さし当たって「脳」を一つの自律的な単位と仮定する。脳は様々な機能を担う部位に分割されるし、それぞれに異なる計算が同時並立的に、異なるリズムをもって行われている。しかし、にもかかわらず何故、脳のなかに「わたし」は一人しかいないのか。あるいは、何故ずっと安定して一人なのか。統合情報理論は、この事実をある程度は説明し得る。あるいは、脳以上に多様で複雑な無数の演算が行われているはずの「一つのジャングル」に、一つの「わたし(意識)」という統合が発生しないのは何故なのか、も。
(そもそも、ある木々の広がりの領域を「一つのジャングル」として境界確定するのは、すでに「一人」という統合に成功している観測者である「わたし」であろう。)
ある作品が、「一つの作品」としての統合を得るには、様々な異なる要素、原理、演算、リズムなどが同時にあり、しかもそれらの間に「ある程度」の(強すぎない)同期的リンクが成立している必要があるようだ、と、まずはいえる。しかしそれは、あくまで、結果として「一つの統合」が既にあるものに対して、その「統合」の根拠を説明するもの(あるいは、統合の有無を判定するもの)であって、その統合が「どのように生まれるのか」、あるいは「その統合を促す力は何か」ということは説明しない。

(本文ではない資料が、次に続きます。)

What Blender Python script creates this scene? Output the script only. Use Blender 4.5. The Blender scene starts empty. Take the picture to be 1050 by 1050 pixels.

さらに、ある日、ある時に統合が成立していたとして、次の瞬間にもまたその統合が持続し得るという根拠はどこにあるのか。また、ある特定の時間t1に成立していた統合と、そこから一定の時間経過のあった後のt2において成立している統合との同一性(連続性)は、どのように保証されるのかも分からないが。
「絵画は絵画であるから絵画である」という同語反復(この三つの「絵画」はそれぞれ微妙に意味の次元が異なり、その隙間に、歴史・慣習・それぞれの実践等が巻き込まれている)によって「統一性の虚構」が成立していることが前提としてあるとすれば、それに対する批判的な自己差異化(あるいは他者生成)の運動が称揚されるのは理解できる(というか、近代的な自己批判メディウムスペシフィックには、自己差異化の運動がはじめから含まれているのだが)。しかし、その前提が機能しないとすれば、問いの順番は逆向きになる。(世界という)果てしない自己差異化の連鎖のなかで、統合は、どのように可能なのか、連続性(同一性)は、どのように可能なのか、と。
この問いを、ウィニコット風に書き換えるならば、現実でもなく、全くの絵空事でもない、「遊ぶこと(フィクション)」が可能になる時空を、どのように開き、それを持続することができるのかということになる。